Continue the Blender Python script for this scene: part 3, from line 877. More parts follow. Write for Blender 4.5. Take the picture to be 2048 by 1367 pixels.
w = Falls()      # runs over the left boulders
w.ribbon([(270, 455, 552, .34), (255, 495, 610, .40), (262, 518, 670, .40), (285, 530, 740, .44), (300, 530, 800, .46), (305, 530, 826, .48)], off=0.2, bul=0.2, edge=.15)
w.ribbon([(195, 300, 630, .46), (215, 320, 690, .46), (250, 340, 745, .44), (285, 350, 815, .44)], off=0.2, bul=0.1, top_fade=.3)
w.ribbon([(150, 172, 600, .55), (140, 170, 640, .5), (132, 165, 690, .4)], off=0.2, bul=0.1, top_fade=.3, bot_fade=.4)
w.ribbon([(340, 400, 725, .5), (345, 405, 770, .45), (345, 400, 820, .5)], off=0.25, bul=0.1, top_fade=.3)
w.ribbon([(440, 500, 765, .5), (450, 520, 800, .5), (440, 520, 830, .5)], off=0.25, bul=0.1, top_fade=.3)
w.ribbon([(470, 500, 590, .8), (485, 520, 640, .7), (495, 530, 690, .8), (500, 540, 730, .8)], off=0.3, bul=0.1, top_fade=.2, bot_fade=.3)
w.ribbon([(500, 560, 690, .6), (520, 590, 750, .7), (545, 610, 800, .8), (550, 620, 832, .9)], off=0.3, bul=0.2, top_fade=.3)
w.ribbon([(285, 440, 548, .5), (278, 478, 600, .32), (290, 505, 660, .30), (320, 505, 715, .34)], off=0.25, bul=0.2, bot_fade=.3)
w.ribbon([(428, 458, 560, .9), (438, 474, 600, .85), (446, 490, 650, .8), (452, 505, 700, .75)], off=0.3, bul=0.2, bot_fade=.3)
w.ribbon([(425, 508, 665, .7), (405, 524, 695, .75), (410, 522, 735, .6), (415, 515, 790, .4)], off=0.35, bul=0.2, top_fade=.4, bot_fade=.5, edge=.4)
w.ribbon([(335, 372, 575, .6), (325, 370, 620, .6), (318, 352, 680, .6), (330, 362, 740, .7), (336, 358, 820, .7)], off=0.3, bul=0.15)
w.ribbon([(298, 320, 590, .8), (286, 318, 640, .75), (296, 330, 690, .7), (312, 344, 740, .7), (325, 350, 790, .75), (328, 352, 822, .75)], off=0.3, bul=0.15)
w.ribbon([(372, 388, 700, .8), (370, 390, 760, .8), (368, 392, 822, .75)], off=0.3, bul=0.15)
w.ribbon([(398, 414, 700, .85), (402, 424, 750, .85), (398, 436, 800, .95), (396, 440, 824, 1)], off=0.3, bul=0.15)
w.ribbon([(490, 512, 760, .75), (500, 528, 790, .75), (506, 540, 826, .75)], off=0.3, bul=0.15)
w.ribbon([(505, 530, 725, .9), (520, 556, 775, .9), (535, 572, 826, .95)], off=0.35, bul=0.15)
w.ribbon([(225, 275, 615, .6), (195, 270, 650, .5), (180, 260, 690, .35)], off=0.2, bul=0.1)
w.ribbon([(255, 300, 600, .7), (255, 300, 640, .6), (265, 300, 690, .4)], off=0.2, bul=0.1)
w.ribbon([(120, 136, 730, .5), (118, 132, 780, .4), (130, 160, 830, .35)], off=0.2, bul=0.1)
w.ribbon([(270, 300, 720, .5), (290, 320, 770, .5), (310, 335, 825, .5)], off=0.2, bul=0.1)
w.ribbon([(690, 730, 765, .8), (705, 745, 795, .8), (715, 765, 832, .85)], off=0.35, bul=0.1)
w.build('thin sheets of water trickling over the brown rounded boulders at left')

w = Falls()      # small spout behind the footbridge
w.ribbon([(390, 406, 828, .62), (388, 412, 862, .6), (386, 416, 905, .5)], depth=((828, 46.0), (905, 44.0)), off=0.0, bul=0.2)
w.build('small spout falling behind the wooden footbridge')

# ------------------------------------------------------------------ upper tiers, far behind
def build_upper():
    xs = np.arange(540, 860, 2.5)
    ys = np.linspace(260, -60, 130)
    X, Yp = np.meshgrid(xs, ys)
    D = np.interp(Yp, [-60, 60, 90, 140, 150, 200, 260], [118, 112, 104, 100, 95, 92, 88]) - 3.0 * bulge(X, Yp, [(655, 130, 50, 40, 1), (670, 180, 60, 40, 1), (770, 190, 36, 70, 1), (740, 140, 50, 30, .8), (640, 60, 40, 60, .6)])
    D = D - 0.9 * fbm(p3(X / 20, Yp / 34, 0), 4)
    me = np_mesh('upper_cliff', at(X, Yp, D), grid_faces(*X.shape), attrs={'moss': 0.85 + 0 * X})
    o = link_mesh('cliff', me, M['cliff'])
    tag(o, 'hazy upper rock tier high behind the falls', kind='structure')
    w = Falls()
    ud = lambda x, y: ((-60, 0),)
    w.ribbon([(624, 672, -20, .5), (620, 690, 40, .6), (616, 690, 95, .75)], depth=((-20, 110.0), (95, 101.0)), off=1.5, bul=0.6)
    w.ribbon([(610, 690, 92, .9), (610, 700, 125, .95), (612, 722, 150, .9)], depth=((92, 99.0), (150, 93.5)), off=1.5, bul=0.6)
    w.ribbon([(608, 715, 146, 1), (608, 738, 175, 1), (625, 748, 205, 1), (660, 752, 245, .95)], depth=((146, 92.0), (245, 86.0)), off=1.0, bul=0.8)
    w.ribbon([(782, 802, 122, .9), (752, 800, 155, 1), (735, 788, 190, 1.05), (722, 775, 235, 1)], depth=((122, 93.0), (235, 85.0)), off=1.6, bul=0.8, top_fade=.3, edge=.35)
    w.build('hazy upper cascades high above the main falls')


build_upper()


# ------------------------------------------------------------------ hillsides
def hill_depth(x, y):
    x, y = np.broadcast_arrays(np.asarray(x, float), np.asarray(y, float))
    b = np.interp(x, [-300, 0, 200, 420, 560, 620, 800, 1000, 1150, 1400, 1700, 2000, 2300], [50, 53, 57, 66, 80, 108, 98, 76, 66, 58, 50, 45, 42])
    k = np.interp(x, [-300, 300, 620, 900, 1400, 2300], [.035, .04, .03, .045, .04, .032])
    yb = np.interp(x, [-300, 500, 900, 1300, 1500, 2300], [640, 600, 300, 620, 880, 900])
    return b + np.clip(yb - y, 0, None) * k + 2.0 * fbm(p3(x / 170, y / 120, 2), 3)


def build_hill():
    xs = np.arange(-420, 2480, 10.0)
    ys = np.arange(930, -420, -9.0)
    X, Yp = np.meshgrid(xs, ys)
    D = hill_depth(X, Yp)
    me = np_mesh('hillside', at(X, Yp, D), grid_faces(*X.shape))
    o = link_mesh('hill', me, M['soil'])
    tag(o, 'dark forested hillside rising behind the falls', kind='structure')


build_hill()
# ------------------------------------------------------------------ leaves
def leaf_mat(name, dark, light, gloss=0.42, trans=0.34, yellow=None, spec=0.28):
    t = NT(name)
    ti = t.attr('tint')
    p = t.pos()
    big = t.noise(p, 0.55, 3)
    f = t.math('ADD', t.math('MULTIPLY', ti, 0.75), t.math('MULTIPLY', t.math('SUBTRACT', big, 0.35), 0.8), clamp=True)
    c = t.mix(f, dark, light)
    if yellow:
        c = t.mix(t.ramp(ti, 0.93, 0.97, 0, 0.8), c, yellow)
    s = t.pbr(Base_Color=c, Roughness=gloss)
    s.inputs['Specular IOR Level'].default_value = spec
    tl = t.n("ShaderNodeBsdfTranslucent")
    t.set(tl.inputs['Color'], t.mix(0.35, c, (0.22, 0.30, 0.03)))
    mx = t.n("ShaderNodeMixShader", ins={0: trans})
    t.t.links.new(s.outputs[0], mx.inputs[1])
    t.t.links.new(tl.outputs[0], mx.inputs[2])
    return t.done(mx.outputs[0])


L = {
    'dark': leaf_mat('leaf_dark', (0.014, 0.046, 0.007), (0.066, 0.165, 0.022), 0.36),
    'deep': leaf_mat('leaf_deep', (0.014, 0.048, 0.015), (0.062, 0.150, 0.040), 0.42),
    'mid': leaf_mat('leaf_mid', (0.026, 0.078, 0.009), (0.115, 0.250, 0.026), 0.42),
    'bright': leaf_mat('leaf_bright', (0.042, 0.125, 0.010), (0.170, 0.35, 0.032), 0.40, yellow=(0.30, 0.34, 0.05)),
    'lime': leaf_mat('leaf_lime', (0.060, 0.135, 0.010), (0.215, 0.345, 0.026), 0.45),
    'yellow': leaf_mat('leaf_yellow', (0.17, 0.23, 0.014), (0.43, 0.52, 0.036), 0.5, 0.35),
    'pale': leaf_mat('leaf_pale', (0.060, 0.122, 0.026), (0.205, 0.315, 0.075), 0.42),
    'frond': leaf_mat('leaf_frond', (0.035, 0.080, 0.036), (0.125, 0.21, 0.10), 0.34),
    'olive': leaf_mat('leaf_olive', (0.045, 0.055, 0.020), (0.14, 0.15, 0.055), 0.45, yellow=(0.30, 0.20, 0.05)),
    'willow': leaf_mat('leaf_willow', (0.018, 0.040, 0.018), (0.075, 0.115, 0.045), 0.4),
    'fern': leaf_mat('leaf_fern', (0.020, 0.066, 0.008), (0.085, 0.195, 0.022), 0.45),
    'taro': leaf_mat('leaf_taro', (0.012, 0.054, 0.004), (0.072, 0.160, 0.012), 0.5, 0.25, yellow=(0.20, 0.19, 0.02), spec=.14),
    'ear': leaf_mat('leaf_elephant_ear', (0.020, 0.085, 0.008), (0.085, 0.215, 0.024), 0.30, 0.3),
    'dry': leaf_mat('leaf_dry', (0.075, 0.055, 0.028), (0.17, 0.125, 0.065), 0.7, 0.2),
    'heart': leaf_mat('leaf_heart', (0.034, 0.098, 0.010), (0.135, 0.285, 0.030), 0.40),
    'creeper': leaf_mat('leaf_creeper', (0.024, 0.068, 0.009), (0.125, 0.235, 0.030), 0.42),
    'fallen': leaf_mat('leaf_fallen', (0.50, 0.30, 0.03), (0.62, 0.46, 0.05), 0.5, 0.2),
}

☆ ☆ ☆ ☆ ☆

**What this task involves:**
Pick out the lines that contain "dark" and copy them.

**Result of this exercise:**
    tag(o, 'dark forested hillside rising behind the falls', kind='structure')
def leaf_mat(name, dark, light, gloss=0.42, trans=0.34, yellow=None, spec=0.28):
    c = t.mix(f, dark, light)
    'dark': leaf_mat('leaf_dark', (0.014, 0.046, 0.007), (0.066, 0.165, 0.022), 0.36),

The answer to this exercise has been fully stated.